— begin GIVEN ENTRIES —

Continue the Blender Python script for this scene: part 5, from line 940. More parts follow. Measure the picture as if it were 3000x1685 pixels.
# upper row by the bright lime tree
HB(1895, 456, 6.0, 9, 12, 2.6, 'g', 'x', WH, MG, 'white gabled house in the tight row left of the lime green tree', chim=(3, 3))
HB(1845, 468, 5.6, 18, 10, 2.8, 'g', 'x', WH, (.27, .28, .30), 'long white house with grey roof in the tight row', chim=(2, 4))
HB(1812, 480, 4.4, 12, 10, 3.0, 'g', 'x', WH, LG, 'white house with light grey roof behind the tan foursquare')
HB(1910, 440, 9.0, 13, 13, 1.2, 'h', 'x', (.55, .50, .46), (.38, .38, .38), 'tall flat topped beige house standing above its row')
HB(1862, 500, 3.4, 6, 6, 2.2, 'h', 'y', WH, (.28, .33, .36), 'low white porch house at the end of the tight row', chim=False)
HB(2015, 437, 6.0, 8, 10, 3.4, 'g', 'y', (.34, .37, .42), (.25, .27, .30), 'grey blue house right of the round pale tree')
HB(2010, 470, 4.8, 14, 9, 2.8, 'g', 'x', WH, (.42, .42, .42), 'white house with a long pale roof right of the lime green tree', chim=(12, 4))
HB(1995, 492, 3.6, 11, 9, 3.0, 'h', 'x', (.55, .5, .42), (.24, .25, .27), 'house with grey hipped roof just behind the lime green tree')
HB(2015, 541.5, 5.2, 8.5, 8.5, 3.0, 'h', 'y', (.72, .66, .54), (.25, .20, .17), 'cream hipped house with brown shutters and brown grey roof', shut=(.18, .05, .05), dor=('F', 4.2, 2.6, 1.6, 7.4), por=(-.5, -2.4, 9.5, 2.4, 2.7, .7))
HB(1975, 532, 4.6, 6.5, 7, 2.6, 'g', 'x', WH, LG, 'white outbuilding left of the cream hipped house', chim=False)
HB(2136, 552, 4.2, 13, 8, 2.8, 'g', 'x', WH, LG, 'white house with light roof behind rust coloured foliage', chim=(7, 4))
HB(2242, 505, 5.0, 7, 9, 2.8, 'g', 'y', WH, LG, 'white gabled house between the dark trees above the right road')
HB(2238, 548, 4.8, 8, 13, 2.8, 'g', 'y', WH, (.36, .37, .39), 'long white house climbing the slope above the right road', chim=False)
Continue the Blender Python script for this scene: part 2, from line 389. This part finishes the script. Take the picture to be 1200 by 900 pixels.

— end GIVEN ENTRIES —

#### TASK INSTRUCTIONS:
Quote the listing in full, please, keeping every line exact.

#### OUTPUT OF THE EXERCISE:
Continue the Blender Python script for this scene: part 5, from line 940. More parts follow. Measure the picture as if it were 3000x1685 pixels.
# upper row by the bright lime tree
HB(1895, 456, 6.0, 9, 12, 2.6, 'g', 'x', WH, MG, 'white gabled house in the tight row left of the lime green tree', chim=(3, 3))
HB(1845, 468, 5.6, 18, 10, 2.8, 'g', 'x', WH, (.27, .28, .30), 'long white house with grey roof in the tight row', chim=(2, 4))
HB(1812, 480, 4.4, 12, 10, 3.0, 'g', 'x', WH, LG, 'white house with light grey roof behind the tan foursquare')
HB(1910, 440, 9.0, 13, 13, 1.2, 'h', 'x', (.55, .50, .46), (.38, .38, .38), 'tall flat topped beige house standing above its row')
HB(1862, 500, 3.4, 6, 6, 2.2, 'h', 'y', WH, (.28, .33, .36), 'low white porch house at the end of the tight row', chim=False)
HB(2015, 437, 6.0, 8, 10, 3.4, 'g', 'y', (.34, .37, .42), (.25, .27, .30), 'grey blue house right of the round pale tree')
HB(2010, 470, 4.8, 14, 9, 2.8, 'g', 'x', WH, (.42, .42, .42), 'white house with a long pale roof right of the lime green tree', chim=(12, 4))
HB(1995, 492, 3.6, 11, 9, 3.0, 'h', 'x', (.55, .5, .42), (.24, .25, .27), 'house with grey hipped roof just behind the lime green tree')
HB(2015, 541.5, 5.2, 8.5, 8.5, 3.0, 'h', 'y', (.72, .66, .54), (.25, .20, .17), 'cream hipped house with brown shutters and brown grey roof', shut=(.18, .05, .05), dor=('F', 4.2, 2.6, 1.6, 7.4), por=(-.5, -2.4, 9.5, 2.4, 2.7, .7))
HB(1975, 532, 4.6, 6.5, 7, 2.6, 'g', 'x', WH, LG, 'white outbuilding left of the cream hipped house', chim=False)
HB(2136, 552, 4.2, 13, 8, 2.8, 'g', 'x', WH, LG, 'white house with light roof behind rust coloured foliage', chim=(7, 4))
HB(2242, 505, 5.0, 7, 9, 2.8, 'g', 'y', WH, LG, 'white gabled house between the dark trees above the right road')
HB(2238, 548, 4.8, 8, 13, 2.8, 'g', 'y', WH, (.36, .37, .39), 'long white house climbing the slope above the right road', chim=False)
Continue the Blender Python script for this scene: part 2, from line 389. This part finishes the script. Take the picture to be 1200 by 900 pixels.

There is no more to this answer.